A 異文化の中の異質なものだけではなく同質なものにも気付かせる
 異文化を紹介してもらうと,どうしても日本と違ったところにばかり目が向きがちです。しかし,注意してみていると,異文化の中に日本とよく似た文化があることに気付くことも多くあります。例えば,英語活動でお正月の遊びを取り上げたときに,日本のすごろくによく似た遊びがカナダにもあるということを紹介してもらいました。文化が違うというだけでなく,同じような文化があるということを通して,「結局は同じ人間なんだね」ということを子どもたちは感じることができるでしょう。


B 生活文化にも目を向けさせる
 文化について調べるときには,その国の伝統文化,日本で言うと歌舞伎や能,三味線,相撲のようなものだけに目が向きがちになります。そのような文化を調べることもある意味で重要ですが,例えば,アメリカの友達はだいたい何時に起きて,学校で何時間授業があって,放課後はどんなことをしているというような生活文化に目を向けさせることも必要です。特に,交流活動を行う場合には,そのような生活レベルの違いに目を向けさせ,情報交換をする,比べるといった活動をした方が子どもたちは生き生きとなってきます。


C ハロウィン,クリスマス,イースター…
 英語活動をするとよく見られるのが,このような行事を実際に体験する事例です。しかし,外国の人は全員同じようにクリスマスを祝うのか,ハロウィンでは仮装をするのかというと,そうではありません。宗教の問題も絡んできます。このような活動をして異文化に触れさせたような気になるのはちょっと危険です。例えば,学校にやってきたALTや外国人ゲストがどのようなクリスマスを過ごすのか紹介してもらい,その先生の文化として子どもたちと楽しむようにしたいものです。もしかして,その先生はクリスマスには特に何もお祝いしないと言われるかもしれません。様々な文化,価値観があるということを子どもたちには伝えたいものです。外国の人はみんなクリスマスの夜に教会に行く,七面鳥を食べるというようなステレオタイプの文化観は子どもたちに植え付けないようにするべきでしょう。


Context
 Contextとは「文脈」という意味です。つまり前後のつながりから判断するということになります。ここで注意することをいくつか挙げてみます。


@ 日本語訳はなるべくしない
 子どもたちにはALTが言っていることをなるべくそのまま聞かせます。教師が日本語で説明しすぎると,子どもたちは「どうせ先生が説明してくれるから」と英語を聞かないようになってきます。「今,何て言ったんだろう」と考え,「こんなことを言ったのかな」と推測し,「じゃあこのように言ってみよう」と反応を返せるようになることが,英語活動における問題解決能力の育成とも言えます。
 しかし,オールイングリッシュの授業でなければならないというわけでもありません。「先生が英語でペラペラしゃべっているけど,言っていることがちっともわからない」という状態が続けば,英語だけでなく,コミュニケーションに対する意欲さえなくしてしまうこともあるようです。要は,全部を日本語訳はしないまでも,日本語による適切な説明を加え,意欲を失わせないようにすることが必要なのです。


A 小道具やジェスチャーで
 日本語訳をほとんどしないとなると,子どもたちと意思の疎通をするためには他の手段が必要になってきます。それが絵カード,写真カードなどの小道具と,先生の表情やジェスチャーです。ALTには表情豊かに話せる先生がたくさんいらっしゃるし,大げさなジェスチャーも見せてくれます。それに絵カードなどを組み合わせれば,子どもたちは「何となく」分かることができるでしょう。細部にとらわれることなく,「何となく」「大まかに」というのが小学校英語活動では重要なところです。

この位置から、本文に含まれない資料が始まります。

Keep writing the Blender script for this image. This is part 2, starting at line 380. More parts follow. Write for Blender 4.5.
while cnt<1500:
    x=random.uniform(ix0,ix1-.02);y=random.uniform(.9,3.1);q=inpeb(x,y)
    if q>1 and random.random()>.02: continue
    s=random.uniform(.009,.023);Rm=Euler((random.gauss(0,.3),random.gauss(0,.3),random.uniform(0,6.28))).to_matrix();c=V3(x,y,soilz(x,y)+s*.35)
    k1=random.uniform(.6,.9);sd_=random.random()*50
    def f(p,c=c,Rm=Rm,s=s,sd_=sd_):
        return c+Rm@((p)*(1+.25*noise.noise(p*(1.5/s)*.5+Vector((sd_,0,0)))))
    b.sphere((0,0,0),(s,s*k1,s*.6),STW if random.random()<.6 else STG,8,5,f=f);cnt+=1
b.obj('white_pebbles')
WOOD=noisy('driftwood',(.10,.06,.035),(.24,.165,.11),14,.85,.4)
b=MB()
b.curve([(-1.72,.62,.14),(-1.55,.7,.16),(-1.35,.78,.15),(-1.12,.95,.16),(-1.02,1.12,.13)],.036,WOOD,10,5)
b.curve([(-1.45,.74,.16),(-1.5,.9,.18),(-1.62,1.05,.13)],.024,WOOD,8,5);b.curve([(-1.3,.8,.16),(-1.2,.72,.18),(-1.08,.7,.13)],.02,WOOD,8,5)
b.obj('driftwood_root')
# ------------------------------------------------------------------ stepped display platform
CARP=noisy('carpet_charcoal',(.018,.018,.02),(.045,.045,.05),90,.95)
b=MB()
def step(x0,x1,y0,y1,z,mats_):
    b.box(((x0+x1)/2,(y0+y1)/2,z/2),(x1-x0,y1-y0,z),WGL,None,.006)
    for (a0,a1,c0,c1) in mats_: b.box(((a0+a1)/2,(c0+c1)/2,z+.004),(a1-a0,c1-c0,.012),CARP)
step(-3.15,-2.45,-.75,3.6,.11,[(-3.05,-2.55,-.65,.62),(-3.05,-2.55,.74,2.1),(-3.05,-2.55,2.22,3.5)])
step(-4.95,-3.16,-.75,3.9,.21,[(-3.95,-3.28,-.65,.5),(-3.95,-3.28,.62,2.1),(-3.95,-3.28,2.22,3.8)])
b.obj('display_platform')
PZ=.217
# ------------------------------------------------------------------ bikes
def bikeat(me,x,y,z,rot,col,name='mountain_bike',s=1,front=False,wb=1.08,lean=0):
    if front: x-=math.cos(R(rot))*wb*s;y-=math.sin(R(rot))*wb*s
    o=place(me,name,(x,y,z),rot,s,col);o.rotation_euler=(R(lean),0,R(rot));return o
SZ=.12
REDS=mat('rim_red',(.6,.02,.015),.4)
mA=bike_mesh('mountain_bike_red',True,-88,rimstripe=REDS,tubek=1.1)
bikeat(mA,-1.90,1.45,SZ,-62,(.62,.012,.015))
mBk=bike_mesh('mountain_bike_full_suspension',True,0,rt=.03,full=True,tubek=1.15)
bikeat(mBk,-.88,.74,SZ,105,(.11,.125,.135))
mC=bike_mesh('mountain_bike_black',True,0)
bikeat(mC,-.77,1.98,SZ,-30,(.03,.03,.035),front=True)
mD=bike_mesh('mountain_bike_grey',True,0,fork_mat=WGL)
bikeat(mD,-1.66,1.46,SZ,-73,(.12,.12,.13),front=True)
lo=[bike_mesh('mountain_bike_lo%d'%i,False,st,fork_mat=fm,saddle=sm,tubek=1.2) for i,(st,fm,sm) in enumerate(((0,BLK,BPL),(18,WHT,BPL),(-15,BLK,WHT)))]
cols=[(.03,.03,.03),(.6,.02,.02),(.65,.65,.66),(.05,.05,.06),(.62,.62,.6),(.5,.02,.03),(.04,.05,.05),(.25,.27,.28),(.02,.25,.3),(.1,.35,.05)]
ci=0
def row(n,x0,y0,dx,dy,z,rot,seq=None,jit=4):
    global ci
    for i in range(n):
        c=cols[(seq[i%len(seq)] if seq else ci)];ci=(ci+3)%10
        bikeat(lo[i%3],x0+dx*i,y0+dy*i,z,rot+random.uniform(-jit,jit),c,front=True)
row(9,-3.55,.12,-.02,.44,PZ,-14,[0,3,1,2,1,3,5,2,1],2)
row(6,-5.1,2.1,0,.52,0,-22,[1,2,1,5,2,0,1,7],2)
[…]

 また,担任の先生と役割分担をして,スキット風に会話をすることもできます。例えば,ALTが “How many cards do you have?”と尋ね,担任の先生が大げさな動作をつけて,“One, two, three, four. I have four cards!”と答えれば,カードの枚数を尋ねたんだなということは何となく伝わるものです。


Confidence
 4つ目のCはConfidence(自信)です。これは子どもの自信,小学校教師の自信という2つの側面があります。


@ 間違いを細かく指摘しない
 子どもたちが英語活動をする場合に,文法的な間違いは多々見られます。文法的な説明はほとんどしないわけであるから,例えば,複数形のsだとか,be動詞と一般動詞は区別するなどということはできなくて当然です。それを逐一指摘していたら,子どもは英語活動の楽しさが半減し,しまいには英語嫌いになってしまうことでしょう。文法的な正確さというのはあとからついてくればいいというくらいの気持ちで,意志が伝わることを第一の目的として英語活動を楽しませましょう。まずは伝わった,分かってくれたという自信をもたせることが重要です。同じように発音についても,中学校での指導のような正確さを求める必要はないと思われます。


A 先生は子どもたちのよいモデル
 子どもの自信と同時に先生の自信も重要です。
 小学校の先生方が英語活動を尻込みする理由の一つに,「英語の成績もそれほどよくなかったのに,子どもたちに英語を教えるなんて」という気持ちがあるのではないでしょうか。しかし,中学校,高校で培ってこられた英語の力で,ALTとのコミュニケーションも何とか図れるものです。例えば,ドイツ語かフランス語で身の回りのものを言ってみてくださいと言われても,ほとんど単語は出てきませんが,英語でとなると相当数の単語が出てくるはずです。
 また,小学校の先生は子どもたちの前で完璧な姿を見せなければならないという気持ちも強くあります。しかし,こと英語活動に関しては専門でもないし,完璧でなければならないと力む必要もありません。身振り手振りを交えた片言の英語でもコミュニケーションがとれている姿を見せるべきです。単語レベルの会話でもコミュニケーションがとれるという姿は,子どもたちに自信を与えるとともに,コミュニケーションのモデルを示すことにもなります。
 最近,“World Englishes”という言葉が聞かれるようになりました。もともと1985年頃に,インド人のアクセントのある英語を認めようと運動が起きたときに使われた言葉で,世界中にはいろいろなアクセントのある英語が存在し,それがコミュニケーションの道具として使える以上は特に問題がないということなのです。
 上智大学の吉田研作先生は,それを“acceptability”という言葉で表現されています。つまり,アメリカ人やイギリス人のような発音であることよりも,相手に受け入れられる(accpet)ことが可能(ability)であることが重要だということなのです。